Vize serbestisi sağlanması için Türkiye’nin geri kalan 6 kriteri de tamamlaması gerekiyor. Aksi halde AB'den bu yönde bir adım atılması mümkün görünmüyor.

Gümrük Birliği için Yunanistan ve Güney Kıbrıs ile ilişkiler belirleyici olabilir

AB ile ilişkilerde bir diğer alan 1996'da yürürlüğe giren Gümrük Birliği Anlaşması'nın güncellenmesini kapsıyor.

AB, Türkiye ile sanayi ürünleri ticaretinde gümrük vergileri, miktar kısıtlamaları ve eş etkili tedbirleri kaldıran, üçüncü ülkelere ortak gümrük tarifesi uygulanmasını öngören anlaşmayı yenilemekten kaçınıyor.

Gümrük Birliği, iki tarafa da ekonomik faydalarının yanı sıra "dijital ve yeşil dönüşüm" açısından zorunlu hale gelmişken; AB'nin Cumhurbaşkanlığı Seçimleri'nden önce "taviz" olarak algılanmaması nedeniyle anlaşmayı yenilemeye yanaşmadığı tahmin ediliyordu.

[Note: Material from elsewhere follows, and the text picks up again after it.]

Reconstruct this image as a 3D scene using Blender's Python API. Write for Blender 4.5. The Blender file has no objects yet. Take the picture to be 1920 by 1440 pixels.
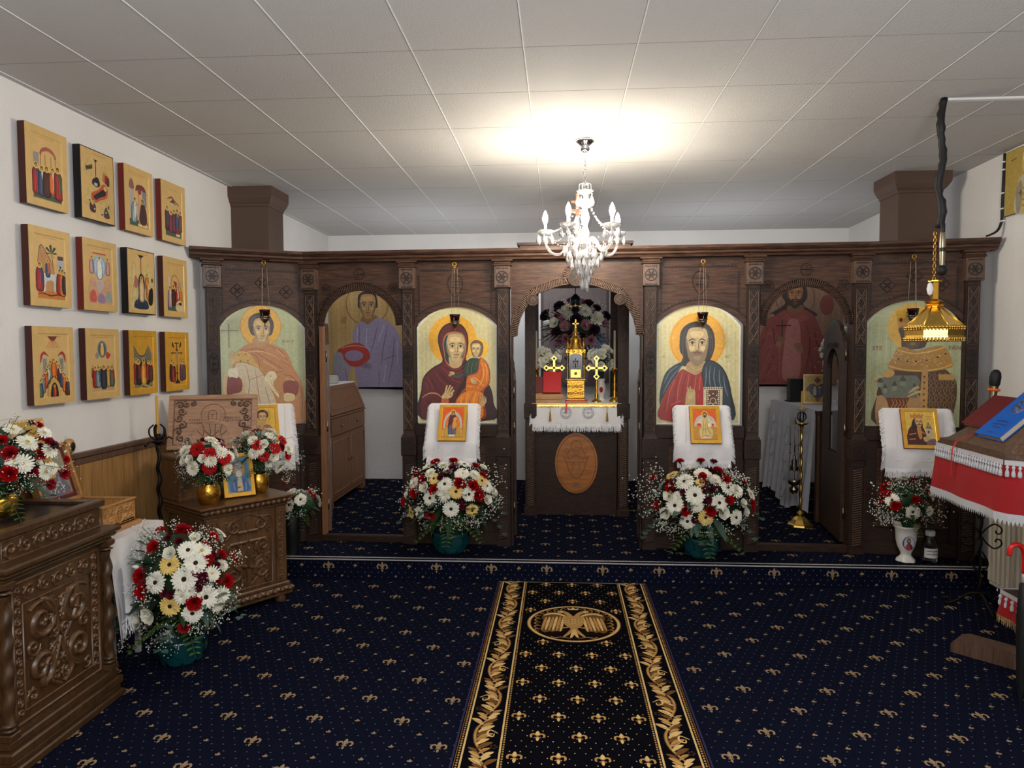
import bpy, math, random
from mathutils import Matrix, Vector, Euler
from math import pi, sin, cos, radians, sqrt, atan2, hypot
random.seed(7)
sc = bpy.context.scene
COL = sc.collection
# ---------------------------------------------------------------- camera
cam_d = bpy.data.cameras.new('camera'); cam = bpy.data.objects.new('camera', cam_d); COL.objects.link(cam)
cam_d.sensor_fit = 'HORIZONTAL'; cam_d.sensor_width = 36.0; cam_d.lens = 1331/1920*36.0
cam_d.clip_start = .02
_y, _p, _r = radians(3.85), radians(2.8), radians(-0.23)
fw = Vector((0, cos(_p), -sin(_p))); up = Vector((0, sin(_p), cos(_p))); rt = Vector((1, 0, 0))
_Z = Matrix.Rotation(_y, 3, 'Z'); fw, up, rt = _Z@fw, _Z@up, _Z@rt
rt, up = cos(_r)*rt+sin(_r)*up, cos(_r)*up-sin(_r)*rt
cam.matrix_world = Matrix(((rt.x, up.x, -fw.x, 0), (rt.y, up.y, -fw.y, 0), (rt.z, up.z, -fw.z, 1.6), (0, 0, 0, 1)))
sc.camera = cam
# ---------------------------------------------------------------- world, exposure
w = bpy.data.worlds.new('night'); sc.world = w; w.use_nodes = True
w.node_tree.nodes['Background'].inputs[0].default_value = (.02, .03, .05, 1)
w.node_tree.nodes['Background'].inputs[1].default_value = .4
sc.view_settings.view_transform = 'Standard'; sc.view_settings.look = 'None'
sc.view_settings.exposure = 0.22; sc.view_settings.gamma = 1.0; sc.view_settings.use_curve_mapping = False
BULB_E = 620.0        # chandelier bulbs
def area(name, loc, size, power, color, aim):
    l = bpy.data.lights.new(name, 'AREA'); l.shape = 'DISK'; l.size = size; l.energy = power; l.color = color
    o = bpy.data.objects.new(name, l); COL.objects.link(o); o.location = loc
    o.rotation_euler = (Vector(aim)-Vector(loc)).to_track_quat('-Z', 'Y').to_euler(); return o
# disk area lights: unseen fill added behind viewer and screen, one above the altar
area('nave_fill', (0.3, -0.9, 2.75), .8, 62, (1, .98, .96), (0.2, 3.5, 0.6))  # added fill from behind the viewer, no fixture there
area('nave_fill_up', (0.4, -0.6, 1.6), .8, 165, (.97, .98, 1), (0.4, -0.2, 4))  # added fill, bounced off the ceiling for soft ambient light
area('altar_fill_up', (-1.1, 6.7, 1.68), 1., 7, (.92, .95, 1), (-1.2, 6.9, 4))  # added pair, hidden by the screen, to brighten the sanctuary ceiling
area('altar_fill_up', (1.4, 6.7, 1.68), 1., 7, (.92, .95, 1), (1.5, 6.9, 4))
area('altar_area_light', (-0.2, 6.9, 2.80), .35, 13, (.90, .95, 1), (0, 7.0, 0))  # area light above the altar, aimed down

# ---------------------------------------------------------------- materials
def lin(c):
    return tuple(((v/255)/12.92 if v/255 <= .04045 else ((v/255+.055)/1.055)**2.4) for v in c)
def _new(name):
    m = bpy.data.materials.new(name); m.use_nodes = True
    nt = m.node_tree; return m, nt, nt.nodes['Principled BSDF']
def mat(name, c, rough=.6, metal=0, var=0., vs=20, bump=0., bs=60, spec=.5, trans=0, ior=1.45, emit=0, sheen=0, stretch=(1, 1, 1), coat=0, alpha=1):
    m, nt, b = _new(name); L = nt.links; N = nt.nodes
    c = lin(c)
    b.inputs['Base Color'].default_value = (*c, 1); b.inputs['Roughness'].default_value = rough
    b.inputs['Metallic'].default_value = metal; b.inputs['Specular IOR Level'].default_value = spec
    b.inputs['IOR'].default_value = ior; b.inputs['Transmission Weight'].default_value = trans
    b.inputs['Coat Weight'].default_value = coat; b.inputs['Sheen Weight'].default_value = sheen
    b.inputs['Alpha'].default_value = alpha
    if emit:
        b.inputs['Emission Color'].default_value = (*c, 1); b.inputs['Emission Strength'].default_value = emit
    if var or bump:
        tc = N.new('ShaderNodeTexCoord'); mp = N.new('ShaderNodeMapping'); mp.inputs['Scale'].default_value = stretch
        L.new(tc.outputs['Object'], mp.inputs['Vector'])
    if var:
        n = N.new('ShaderNodeTexNoise'); n.inputs['Scale'].default_value = vs; n.inputs['Detail'].default_value = 5
        r = N.new('ShaderNodeValToRGB'); r.color_ramp.elements[0].position = .3; r.color_ramp.elements[1].position = .7
        r.color_ramp.elements[0].color = (*[v*(1-var) for v in c], 1); r.color_ramp.elements[1].color = (*[min(1, v*(1+var)) for v in c], 1)
        L.new(mp.outputs[0], n.inputs['Vector']); L.new(n.outputs['Fac'], r.inputs[0]); L.new(r.outputs[0], b.inputs['Base Color'])
    if bump:
        n = N.new('ShaderNodeTexNoise'); n.inputs['Scale'].default_value = bs; n.inputs['Detail'].default_value = 4
        bp = N.new('ShaderNodeBump'); bp.inputs['Strength'].default_value = bump; bp.inputs['Distance'].default_value = .004
        L.new(mp.outputs[0], n.inputs['Vector']); L.new(n.outputs['Fac'], bp.inputs['Height']); L.new(bp.outputs[0], b.inputs['Normal'])
    return m
def wood(name, c1, c2, rough=.45, sc_=6, st=(14, 14, 1), bump=.12, coat=0, spec=.5):
    m, nt, b = _new(name); b.inputs['Specular IOR Level'].default_value = spec; L = nt.links; N = nt.nodes
    tc = N.new('ShaderNodeTexCoord'); mp = N.new('ShaderNodeMapping'); mp.inputs['Scale'].default_value = st
    n = N.new('ShaderNodeTexNoise'); n.inputs['Scale'].default_value = sc_; n.inputs['Detail'].default_value = 8; n.inputs['Roughness'].default_value = .65
    n.inputs['Distortion'].default_value = .35
    r = N.new('ShaderNodeValToRGB'); r.color_ramp.elements[0].position = .32; r.color_ramp.elements[1].position = .68
    r.color_ramp.elements[0].color = (*lin(c1), 1); r.color_ramp.elements[1].color = (*lin(c2), 1)
    L.new(tc.outputs['Object'], mp.inputs[0]); L.new(mp.outputs[0], n.inputs['Vector']); L.new(n.outputs['Fac'], r.inputs[0]); L.new(r.outputs[0], b.inputs['Base Color'])
    bp = N.new('ShaderNodeBump'); bp.inputs['Strength'].default_value = bump; bp.inputs['Distance'].default_value = .003
    L.new(n.outputs['Fac'], bp.inputs['Height']); L.new(bp.outputs[0], b.inputs['Normal'])
    b.inputs['Roughness'].default_value = rough; b.inputs['Coat Weight'].default_value = coat; b.inputs['Coat Roughness'].default_value = .25
    return m
def paintmat(name, rough=.5, coat=0., metal=0., spec=.5):
    m, nt, b = _new(name); b.inputs['Specular IOR Level'].default_value = spec; L = nt.links; N = nt.nodes
    a = N.new('ShaderNodeVertexColor'); a.layer_name = 'Col'
    tc = N.new('ShaderNodeTexCoord'); n = N.new('ShaderNodeTexNoise'); n.inputs['Scale'].default_value = 45; n.inputs['Detail'].default_value = 6
    mr = N.new('ShaderNodeMapRange'); mr.inputs[1].default_value = .3; mr.inputs[2].default_value = .7; mr.inputs[3].default_value = .86; mr.inputs[4].default_value = 1.1
    mx = N.new('ShaderNodeVectorMath'); mx.operation = 'SCALE'
    L.new(tc.outputs['Object'], n.inputs['Vector']); L.new(n.outputs['Fac'], mr.inputs[0])
    L.new(a.outputs['Color'], mx.inputs[0]); L.new(mr.outputs[0], mx.inputs['Scale']); L.new(mx.outputs[0], b.inputs['Base Color'])
    b.inputs['Roughness'].default_value = rough; b.inputs['Coat Weight'].default_value = coat; b.inputs['Coat Roughness'].default_value = .08
    b.inputs['Metallic'].default_value = metal
    return m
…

Şimdi ise buna yaklaşmasında yine siyasi faktörler, başta Yunanistan ve Güney Kıbrıs ile ilişkilerin belirleyici olacağı öngörülüyor.

AB TARAFINDAN YÜRÜTÜLEN PROGRAMLARA DAHA FAZLA KATILIM BEKLENTİSİ

Türkiye'nin bir diğer beklentisi de AB tarafından yürütülen Ufuk Avrupa, Avrupa Dayanışma Programı (ESC), Erasmus+gibi programlardan daha fazlasına katılım sağlamak.

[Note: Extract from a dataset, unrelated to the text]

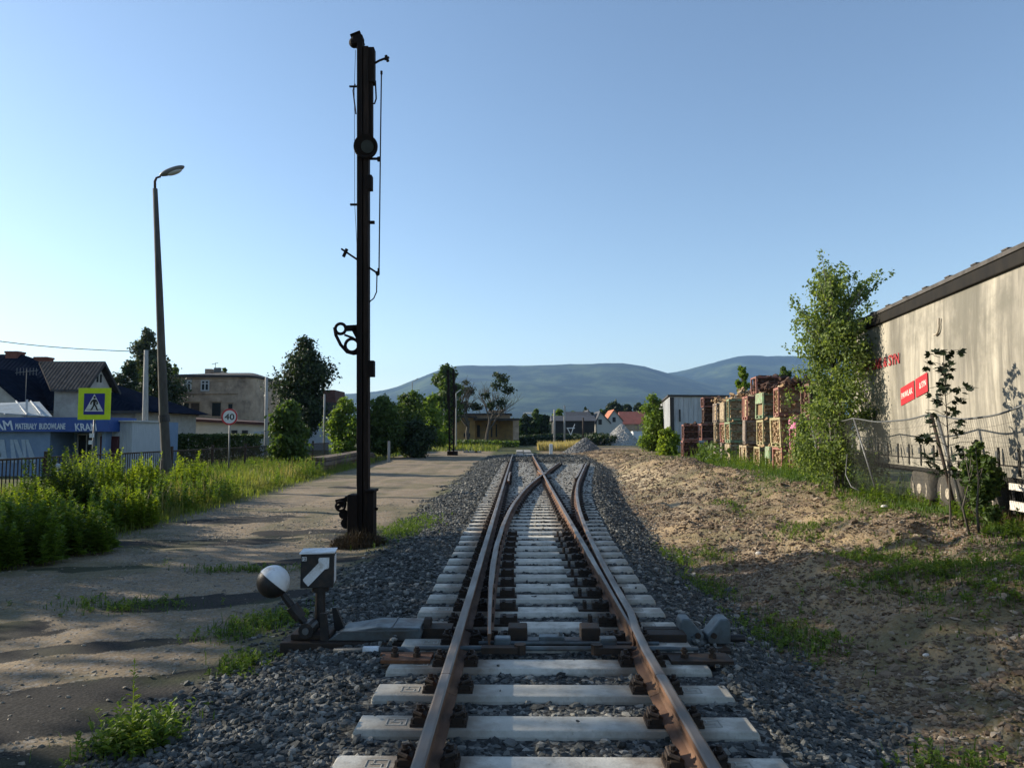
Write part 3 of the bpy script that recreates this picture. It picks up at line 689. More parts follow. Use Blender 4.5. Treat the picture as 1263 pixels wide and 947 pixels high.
def blobs(c, rad, k, fr=.40, prof=None):
    k = int(k * 1.5)
    """clumps filling an ellipsoid (or a profile of (height fraction, radius fraction))"""
    out = []; c = np.array(c, float); rad = np.array(rad, float)
    for j in range(k):
        if prof:
            h = (j + rng.random()) / k; rr = np.interp(h, [p[0] for p in prof], [p[1] for p in prof])
            a = rng.uniform(0, 2 * math.pi); q = rng.random() ** .6 * .72
            p = c + np.array([math.cos(a) * rad[0] * rr * q, math.sin(a) * rad[1] * rr * q, (h - .5) * 2 * rad[2]])
            s = rad[0] * (rr * .40 + .09) * rng.uniform(.5, 1.35); out.append((p, np.array([s, s, s * rng.uniform(.7, 1.1)])))
        else:
            d = norm(rng.normal(size=3)); q = rng.random() ** .45 * .74
            p = c + d * rad * q; s = rad.mean() * fr * rng.uniform(.65, 1.3)
            out.append((p, np.array([s * 1.1, s * 1.1, s * .85])))
    return out
def tree(name, label, base, clumps, n, leaf, mat, trunk_r, cat='tree', group=None, bark=None, stems=1, asp=.62, droop=0.0, limbs=10, spread=.35, parts=True):
    base = Vector(base); t = empty(name, base, label, cat, group)
    n = int(n * 1.7); P, N = crown(clumps, n, leaf, spread)
    V, Fq = leaves(P, N, leaf * rng.uniform(.6, 1.35, n), asp, droop)
    np_mesh('crown', V, Fq, mat, t)
    b = MB(); cs = sorted(clumps, key=lambda q: q[0][2]); top = Vector(cs[-1][0].tolist()); mid = Vector(np.mean([q[0] for q in clumps], 0).tolist())
    for s_ in range(stems):
        o = Vector((random.uniform(-.1, .1), random.uniform(-.1, .1), 0)) * (stems > 1) * 3
        m = base + (mid - base) * .5 + o; e = Vector((mid.x, mid.y, top.z - .25 * (stems > 2))) + o * .9
        b.tube([base + o * .6 - Vector((0, 0, .1)), m, mid + o * .6, e], [trunk_r, trunk_r * .8, trunk_r * .5, trunk_r * .12], 8)
        pick = random.sample(list(range(len(cs))), min(limbs, len(cs)))
        for k in pick:
            q = Vector(cs[k][0].tolist()); zt = max(.15, min(.9, (q.z - base.z) / max(e.z - base.z, .1) * .7)); st = base.lerp(e, zt)
            if zt < .5: st = base.lerp(mid, zt * 1.6 if zt * 1.6 < 1 else 1)
            b.tube([st, st.lerp(q, .55) + Vector((0, 0, .08 * (q - st).length)), q], [trunk_r * .38, trunk_r * .25, trunk_r * .08], 5)
    b.build('trunk', [bark or m_bark], t, smooth=True)
    return t
def px_tree(name, label, px, pbase, ptop, hw, y, n, mat, k=16, prof=None, low=.25, leafk=1.0, **kw):
    """tree from its place in the photo: px centre, base / top rows, half width, at distance y"""
    b = gp(px, y); zt = at(px, ptop, y).z; rw = hw * y / F; zb = at(px, pbase, y).z if pbase else b.z
    z0 = zb + (zt - zb) * low; cz = (z0 + zt) / 2; rz_ = (zt - z0) / 2
    cl = blobs((b.x, b.y, cz), (rw, rw, rz_), k, prof=prof)
    return tree(name, label, b, cl, n, max(.026, y * .0023) * leafk, mat, kw.pop('tr', rw * .07 + .04), **kw)
LINDEN = [(0, .35), (.15, .8), (.4, 1), (.65, .92), (.85, .6), (1, .18)]
BUSH = [(0, .75), (.3, 1), (.6, .95), (.85, .65), (1, .25)]
# --- left side
px_tree('deciduous_tree', 'tall grey green pointed tree rising behind the slim concrete pole', 180, 520, 408, 30, 76, 7000, LM['grey'], 22, [(0, .9), (.3, 1), (.6, .7), (.85, .45), (1, .15)], .1)
px_tree('deciduous_tree', 'dark green tree with low limbs just left of the old brown house', 196, 545, 448, 32, 70, 5000, LM['dark'], 16, BUSH, .15)
px_tree('deciduous_tree', 'dark bushy tree beside the navy roof left of the slim pole', 155, 545, 446, 24, 72, 3500, LM['dark'], 12, BUSH, .15)
px_tree('deciduous_tree', 'small green tree top showing between the lamp post and the old brown house', 212, 520, 450, 14, 90, 1500, LM['mid'], 8, BUSH, .15)
px_tree('deciduous_tree', 'small tree top showing above the roof of the old brown house', 276, 500, 454, 7, 100, 700, LM['mid'], 6, BUSH, .3)
px_tree('linden_tree', 'tall dark dense oval tree standing behind the hedge and bush', 374, 550, 420, 36, 62, 11000, LM['dark'], 34, LINDEN, .08)
px_tree('leafy_bush', 'broad leaved bush in front of the metal fence below the dark oval tree', 357, 573, 498, 27, 38, 3600, LM['mid'], 16, BUSH, .08, cat='bush', leafk=1.3, tr=.04, stems=3)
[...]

Türkiye, 2014-2020 döneminde, AB'nin 8 program ve ajansına katılırken; 2021-2027 döneminde bu sayının 13 olmasını hedefliyor.

Öte yandan İPA fonlarının azaltılması, AB'nin programlarına katılımı zorlaştırdığı için Türkiye, fonların eski düzeyine çekilmesini bekliyor.

SURİYE'YE DÖNÜŞLERLE İLGİLİ İŞBİRLİĞİ ÇAĞRISI

Türkiye'nin bir diğer beklentisi de AB'nin 2016'da yapılan 18 Mart Mutabakatı'ndan kaynaklanan yükümlülüklerinden biri olan Suriye'ye dönüşlerle ilgili işbirliği.

Türkiye, yeni dönemde, AB'den Suriye'ye dönüşlerin sağlanması için kendi çabalarına paralel şekilde çalışmasını bekliyor.